— Aim of the exercise —
Exclude the pictures, then copy word for word the lines running from the beginning of the records through the line with "COL = scene.collection".

#####

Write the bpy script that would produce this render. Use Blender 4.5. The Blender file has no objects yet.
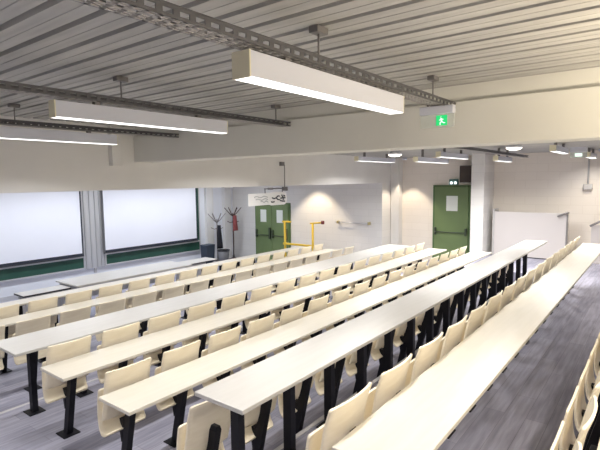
import bpy, bmesh, math, random
from mathutils import Vector, Matrix
random.seed(7)
PI = math.pi
scene = bpy.context.scene
COL = scene.collection

# ------------------------------------------------------------------ materials
def mat(name, color, rough=0.5, metal=0.0, spec=0.5, coat=0.0):
    m = bpy.data.materials.new(name); m.use_nodes = True
    b = m.node_tree.nodes['Principled BSDF']
    b.inputs['Base Color'].default_value = (*color, 1)
    b.inputs['Roughness'].default_value = rough
    b.inputs['Metallic'].default_value = metal
    b.inputs['Specular IOR Level'].default_value = spec
    b.inputs['Coat Weight'].default_value = coat
    return m

def noisy(name, c1, c2, scale=(1, 1, 1), nscale=6, rough=0.5, detail=4, bump=0.0, spec=0.5, lo=0.35, hi=0.65, coord='Object'):
    m = mat(name, c1, rough, spec=spec)
    nt = m.node_tree; b = nt.nodes['Principled BSDF']
    tc = nt.nodes.new('ShaderNodeTexCoord'); mp = nt.nodes.new('ShaderNodeMapping')
    mp.inputs['Scale'].default_value = scale
    n = nt.nodes.new('ShaderNodeTexNoise'); n.inputs['Scale'].default_value = nscale; n.inputs['Detail'].default_value = detail
    r = nt.nodes.new('ShaderNodeValToRGB')
    r.color_ramp.elements[0].position = lo; r.color_ramp.elements[1].position = hi
    r.color_ramp.elements[0].color = (*c1, 1); r.color_ramp.elements[1].color = (*c2, 1)
    nt.links.new(tc.outputs[coord], mp.inputs['Vector']); nt.links.new(mp.outputs['Vector'], n.inputs['Vector'])
    nt.links.new(n.outputs['Fac'], r.inputs['Fac']); nt.links.new(r.outputs['Color'], b.inputs['Base Color'])
    if bump:
        bp = nt.nodes.new('ShaderNodeBump'); bp.inputs['Strength'].default_value = bump; bp.inputs['Distance'].default_value = 0.01
        nt.links.new(n.outputs['Fac'], bp.inputs['Height']); nt.links.new(bp.outputs['Normal'], b.inputs['Normal'])
    return m

def emit(name, color, strength):
    m = bpy.data.materials.new(name); m.use_nodes = True
    nt = m.node_tree; nt.nodes.clear()
    e = nt.nodes.new('ShaderNodeEmission'); o = nt.nodes.new('ShaderNodeOutputMaterial')
    e.inputs['Color'].default_value = (*color, 1); e.inputs['Strength'].default_value = strength
    nt.links.new(e.outputs[0], o.inputs['Surface'])
    return m

def block_wall(name, c, mortar, bw=0.5, bh=0.2, axis='YZ', rough=0.7):
    m = mat(name, c, rough, spec=0.3)
    nt = m.node_tree; b = nt.nodes['Principled BSDF']
    tc = nt.nodes.new('ShaderNodeTexCoord'); sx = nt.nodes.new('ShaderNodeSeparateXYZ'); cb = nt.nodes.new('ShaderNodeCombineXYZ')
    br = nt.nodes.new('ShaderNodeTexBrick')
    br.inputs['Color1'].default_value = (*c, 1)
    br.inputs['Color2'].default_value = (c[0]*0.97, c[1]*0.97, c[2]*0.97, 1)
    br.inputs['Mortar'].default_value = (*mortar, 1)
    br.inputs['Scale'].default_value = 1.0; br.inputs['Mortar Size'].default_value = 0.006
    br.inputs['Brick Width'].default_value = bw; br.inputs['Row Height'].default_value = bh
    nt.links.new(tc.outputs['Object'], sx.inputs[0])
    nt.links.new(sx.outputs['Y' if axis[0] == 'Y' else 'X'], cb.inputs['X']); nt.links.new(sx.outputs['Z'], cb.inputs['Y'])
    nt.links.new(cb.outputs[0], br.inputs['Vector']); nt.links.new(br.outputs['Color'], b.inputs['Base Color'])
    bp = nt.nodes.new('ShaderNodeBump'); bp.inputs['Strength'].default_value = 0.25; bp.inputs['Distance'].default_value = 0.004
    bp.invert = True
    nt.links.new(br.outputs['Fac'], bp.inputs['Height']); nt.links.new(bp.outputs['Normal'], b.inputs['Normal'])
    return m

def plank_floor(name):
    m = mat(name, (0.3, 0.28, 0.33), 0.55, spec=0.4)
    nt = m.node_tree; b = nt.nodes['Principled BSDF']
    tc = nt.nodes.new('ShaderNodeTexCoord')
    br = nt.nodes.new('ShaderNodeTexBrick'); br.offset = 0.37
    br.inputs['Color1'].default_value = (0.255, 0.255, 0.325, 1)
    br.inputs['Color2'].default_value = (0.36, 0.355, 0.435, 1)
    br.inputs['Mortar'].default_value = (0.20, 0.19, 0.23, 1)
    br.inputs['Scale'].default_value = 1.0; br.inputs['Mortar Size'].default_value = 0.002
    br.inputs['Brick Width'].default_value = 1.1; br.inputs['Row Height'].default_value = 0.16
    mp = nt.nodes.new('ShaderNodeMapping'); mp.inputs['Scale'].default_value = (1.2, 14, 1)
    n = nt.nodes.new('ShaderNodeTexNoise'); n.inputs['Scale'].default_value = 2.2; n.inputs['Detail'].default_value = 6
    mx = nt.nodes.new('ShaderNodeMix'); mx.data_type = 'RGBA'; mx.blend_type = 'OVERLAY'; mx.inputs['Factor'].default_value = 0.55
    nt.links.new(tc.outputs['Object'], br.inputs['Vector']); nt.links.new(tc.outputs['Object'], mp.inputs['Vector'])
    nt.links.new(mp.outputs[0], n.inputs['Vector'])
    nt.links.new(br.outputs['Color'], mx.inputs['A']); nt.links.new(n.outputs['Fac'], mx.inputs['B'])
    nt.links.new(mx.outputs['Result'], b.inputs['Base Color'])
    return m

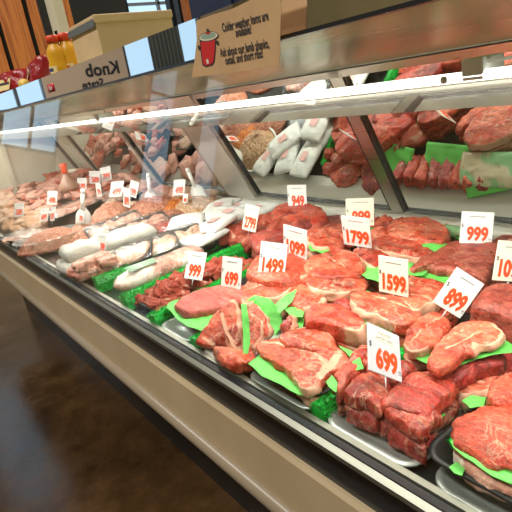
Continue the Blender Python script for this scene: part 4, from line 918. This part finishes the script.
# mustard bottles
YEL = M('mustard_yellow', (.72, .36, .015), .35); REDC = M('red_cap', (.72, .06, .015), .4); LBL = M('bottle_label', (.80, .62, .30), .45); DBL = M('dark_blue_print', (.05, .05, .16), .5)
def bottle(label, px, yy, ztop, yaw):
    p = aty(px, 60, yy); e = thing('mustard_bottle', label, 'bottle', (p.x, p.y, TZ), (0, 0, yaw)); H = ztop - TZ
    bm = bmesh.new(); lathe(bm, [(.024, 0), (.030, .004), (.031, H * .30), (.027, H * .42), (.029, H * .55), (.025, H * .70), (.016, H * .80), (.015, H * .84)], 28); link('bottle_body', bm, YEL, e)
    bm = bmesh.new(); lathe(bm, [(.019, H * .84), (.019, H * .985), (.016, H), (.004, H)], 20); link('cap', bm, REDC, e)
    bm = bmesh.new(); n = 10
    g = [[bm.verts.new((.0318 * math.cos(a), .0318 * math.sin(a), z)) for z in (H * .06, H * .30)] for a in [-2.4 + .2 * k for k in range(n)]]
    for a, b in zip(g, g[1:]): bm.faces.new((a[0], b[0], b[1], a[1]))
    lb = link('label', bm, LBL, e)
    bm = bmesh.new()
    for z0, z1, k0, k1, in ((.10, .15, 1, 6), (.18, .26, 2, 8)):
        g = [[bm.verts.new((.0322 * math.cos(a), .0322 * math.sin(a), H * z)) for z in (z0, z1)] for a in [-2.4 + .2 * k for k in range(k0, k1)]]
        for a, b in zip(g, g[1:]): bm.faces.new((a[0], b[0], b[1], a[1]))
    link('label_print', bm, REDC if yaw else DBL, lb)
bottle('mustard squeeze bottle with red cap, front one beside the planks', 58, .565, 1.528, .0)
bottle('second mustard squeeze bottle with red cap, between the first and the box', 70, .60, 1.532, .5)
# cardboard box
e = thing('cardboard_box', 'low tan cardboard box with a lid on the case top', 'box', (-1.50, .70, TZ))
link('box_body', bx(-.10, .10, -.105, .125, .026, .112, bev=.002), CARDB, e, False)
link('box_lid', bx(-.104, .104, -.109, .129, .108, .128, bev=.003), CARDB, e, False)
link('gap_block', bx(-.08, .08, -.08, .10, 0, .026), DARKM, e, False)  # dark block added in the gap below the box
link('dark_side', bx(-.106, .101, -.1105, -.1085, .100, .118), M('grey_band', (.12, .13, .13), .5), e, False)  # grey band along the front of the lid
# red snack bags
REDB = M('red_foil', (.28, .008, .012), .3); t = NT(REDB); co = t.coords(); n = t.noise(co, 35, 3); t.bump(n, 0, .5, .008)
for lab, x, y, z, yw, w in (('red foil snack bag lying at the left frame edge on the case top', 6, .60, 1.455, .35, .20), ('red foil snack bag beside the mustard bottles', 33, .59, 1.452, -.2, .22)):
    p = aty(x, 82, y); o = pillow(lab, p.x, p.y + .03, z, w, .13, .075, REDB, yaw=yw, tilt=(1.15, 0), name='snack_bag', cat='bag', lumpy=.3)
    link('bag_label', bx(-.05, .03, -.035, .015, .038, .040, bev=.0005), LBL, o, False); link('label_print', bx(-.045, .025, -.012, .0, .040, .0405), INK, o, False)
p = aty(24, 84, .545); o = pillow('small yellow wrapped packet in front of the red bags', p.x, p.y, TZ + .02, .06, .03, .035, M('yellow_wrap', (.75, .50, .10), .4), tilt=(.5, 0), name='yellow_packet'); 
# wooden plank rack behind
bm0 = aty(30, 60, .95)
pk_ = aty(25, 50, 1.0); e = thing('wooden_plank_rack', 'rack of upright orange-brown wooden planks at the top left', 'rack', (pk_.x, 1.0, TZ), (0, 0, math.radians(72)))
for k, x in enumerate((-.60, -.43, -.26, -.09, .08, .25)):
    link('plank', bx(x, x + .145, -.012, .012, 0, 1.1, bev=.004), WOOD, e, False)
link('dark_gap_sheet', bx(-.62, .41, .036, .045, 0, 1.1), DARKM, e, False)  # added dark sheet that turns the gaps between planks black
link('cross_rail', bx(-.60, .39, .012, .035, .1, .18), WOOD, e, False)
# beige and black scale head
p = aty(54, 8, .9); e = thing('scale_head', 'beige and black scale head above the mustard bottles', 'scale', (p.x, p.y, TZ))
link('stem', bx(-.02, .02, -.02, .02, 0, .26), PLASTW, e, False); link('housing', bx(-.05, .05, -.02, .03, .22, .46, bev=.008), M('scale_beige', (.62, .56, .42), .5), e, False); link('display', bx(-.075, -.045, -.05, .0, .25, .42, bev=.006), DARKM, e, False)
# dark monitor panel
p = aty(99, 8, 1.25); e = thing('dark_screen', 'black monitor seen from behind above the cardboard box', 'monitor', (p.x, p.y, TZ), (0, 0, .7))
link('screen', bx(-.16, .16, -.015, .02, .12, .50, bev=.006), DARKM, e, False); link('stand', bx(-.03, .03, -.01, .02, 0, .14), DARKM, e, False); link('foot', bx(-.08, .08, -.06, .06, 0, .01), DARKM, e, False)
# shelf unit with blue folders behind the notice
NAVY = M('navy', (.015, .025, .07), .5)
p = aty(205, 15, 2.2); e = thing('dark_cabinet', 'dark navy cabinet far behind the paper notice', 'cabinet', (p.x, p.y, 0))
link('cabinet_body', bx(-.16, .9, 0, .4, 0, 2.9), NAVY, e, False); link('cabinet_door', bx(-.15, .35, -.02, 0, .1, 2.85, bev=.005), NAVY, e, False)
e = thing('timber_posts', 'dark timber post frame left of the navy cabinet', 'posts', (aty(178, 10, 2.4).x, 2.4, 0))
for x in (-.18, -.05, .06): link('post', bx(x, x + .07, 0, .08, 0, 3.2), WOOD if x > 0 else DARKM, e, False)
# small red patch with white lettering on the fascia
pA, pB = onplane(51, 88, (0, .4915, 0), Vector((0, 1, 0))), 0
e = link('red_patch', bx(-.028, .028, -.001, 0, -.011, .011), M('patch_red', (.62, .02, .03), .4)); e.location = pA; tag(e, 'small red patch with white lettering on the polished top strip', 'sticker')
text_mesh('Thor', .016, CARD, e, 'lettering', Matrix(((1, 0, 0, 0), (0, 0, -1, -.0014), (0, 1, 0, 0), (0, 0, 0, 1))), .0004)

# ================================================================ back rows, seen again in the tilted mirrors
for k in range(8):
    me = lump_mesh(80 + k, 'cube', (MEATD, MEAT, MEATM, MEATD)[k % 4], .018, .050, .024, .25)
    inst('beef_slice', me, (-1.06 + k * .042, 1.13, .832), (.25, .35, random.uniform(-.2, .2)), 1, 'dark beef slice standing in the back row before the mirror', 'meat', 'beef slices standing in the back row')
for k, (x, y) in enumerate(((-1.30, 1.15), (-1.18, 1.15), (-.60, 1.16))):
    me = lump_mesh(95 + k, 'ico', MEATD if k else MEATM, .07, .045, .022, .3); inst('beef_piece', me, (x, y, .825), (0, 0, k), 1, ('marbled', 'dark', 'deep red')[k] + ' beef piece in the back row against the mirror ledge', 'meat')
for lab, x, y, yw in (('green paper in the back row left of the standing slices', -1.10, 1.10, .2), ('green paper in the back row right of the standing slices', -.74, 1.14, -.3), ('green paper under the back row slices', -.9, 1.10, .1)):
    bm = bmesh.new(); n = 10; g = [[bm.verts.new(((i / n - .5) * .16, (j / n - .5) * .10, .008 * noise.noise(Vector((i * .5, j * .5, x))))) for j in range(n + 1)] for i in range(n + 1)]
    for i in range(n):
        for j in range(n): bm.faces.new((g[i][j], g[i + 1][j], g[i + 1][j + 1], g[i][j + 1]))
    o = link('green_paper_sheet', bm, GREENP); o.location = (x, y, .85); o.rotation_euler = (-.35, 0, yw); tag(o, lab, 'paper', 'light green paper sheets between the cuts'); o.modifiers.new('s', 'SOLIDIFY').thickness = .0006
PRN = M('printed_tan_film', (.60, .52, .34), .25); t = NT(PRN); co = t.coords((1, 1, 1), False)
v = t.add('ShaderNodeTexVoronoi'); v.inputs['Scale'].default_value = 45; t.l(co, 0, v, 'Vector'); r = t.ramp(v, 0, [(.0, (.60, .52, .34)), (.12, (.60, .52, .34)), (.15, (.35, .10, .03)), (.19, (.60, .52, .34)), (1, (.60, .52, .34))])
n = t.noise(co, 14, 3); r2 = t.ramp(n, 0, [(.48, g3(0)), (.56, g3(1))]); c = t.mix(r2, 0, r, 0, (.25, .50, .24), 0); t.l(c, 2, t.b, 'Base Color')
pillow('tan printed package with green blotches behind the broad flat steak', -.74, 1.13, .862, .20, .10, .03, PRN, tilt=(-.35, 0), name='printed_package', cat='package', lumpy=.3)

for lab, x, y, yw in (('white wrapped packet in the back row beside the tan tub', -1.76, 1.10, .3), ('white wrapped packet in the back row, second from the tan tub', -1.64, 1.09, -.2), ('white wrapped packet in the back row against the divider', -1.52, 1.10, .1), ('white wrapped packet lying on the back row ones', -1.67, 1.03, .8)):
    pillow(lab, x, y, .845 if 'lying' not in lab else .862, .11, .17, .035, WHP, yaw=yw, tilt=(.1, 0), mark=PINKL)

#####

— Solution for this problem —
Write the bpy script that would produce this render. Use Blender 4.5. The Blender file has no objects yet.
import bpy, bmesh, math, random
from mathutils import Vector, Matrix
random.seed(7)
PI = math.pi
scene = bpy.context.scene
COL = scene.collection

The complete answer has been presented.